GCG director Karen Pascasio explained to Sen. Sherwin Gatchalian that the CPCS will standardize the salaries of GOCCs, whether currently covered by the Salary Standardization Law (SSL) or exempt from it.

Pascasio said the GCG’s proposal will categorize GOCCs into three types based on their size, which will then be assigned corresponding CPCS rates.

Category one GOCCs will include those which have been receiving subsidies from the national government and would also include state-run firms in the red or posting losses, Pascasio said. These will have compensation rates similar to currently SSL-covered agencies, she said.

“The other benefits, incentives and allowances will now be standardized such that [those] being received by GOCCs that were not previously approved by the President will have to be standardized as well,” she added.

Category two will cover GOCCs which perform non-commercial activities. GOCCs with commercial functions and compete with the private sector will be included in category three.

This categories will allow the GCG to assign market-competitive compensation depending on GOCCs’ functions, Pascasio said.

Pascasio said GOCCs will also be classified according to financial performance, specifically their assets and revenues.

All GOCCs will be eligible to apply for CPCS, Pascasio added.

“We intend that those who are receiving below the SSL of the national government will be at par… at the very least,” Pascasio said, while GOCCs which already pay high salaries will be untouched due to the principle of non-diminution of benefits.

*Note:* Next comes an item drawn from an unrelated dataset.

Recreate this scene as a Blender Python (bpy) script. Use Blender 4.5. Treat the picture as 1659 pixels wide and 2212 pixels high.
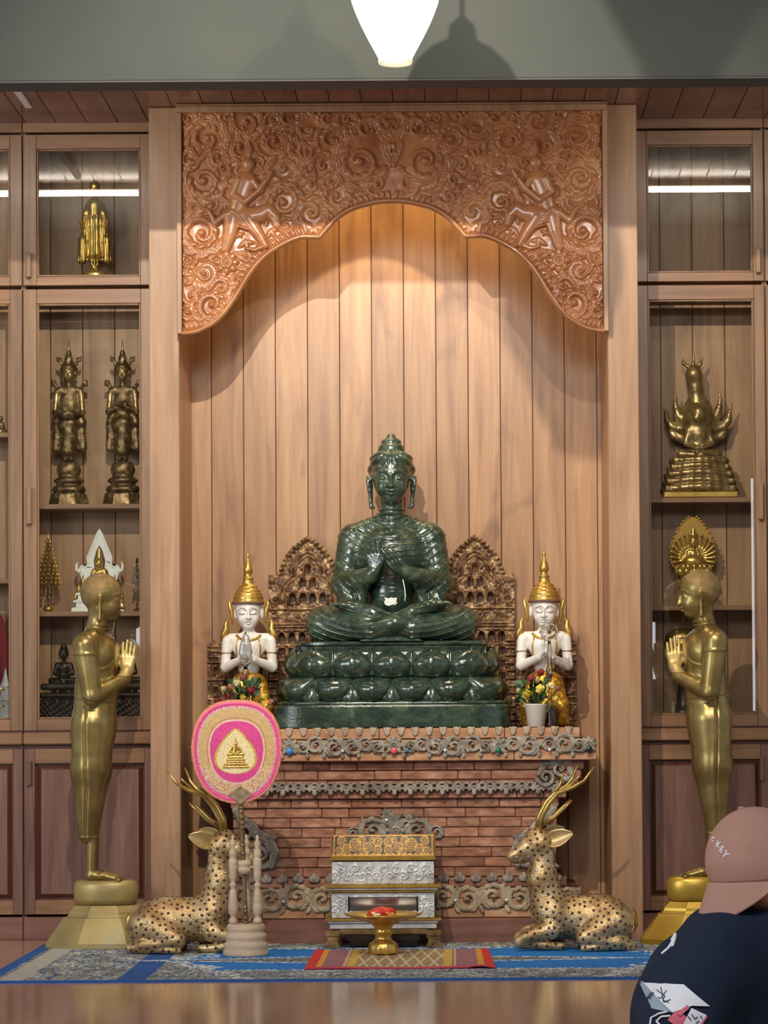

However, the hefty but unauthorized benefits, incentives and allowances which some GOCCs receive will be “standardized,” she added.

Employees of national government departments and agencies have been enjoying increasing pay yearly under the SSL, the fifth tranche of which began last year. Until 2023, P130.5 billion will be spent by the government for these pay hikes.

The GCG did not say how much will be set aside for adjustments under the forthcoming CPCS.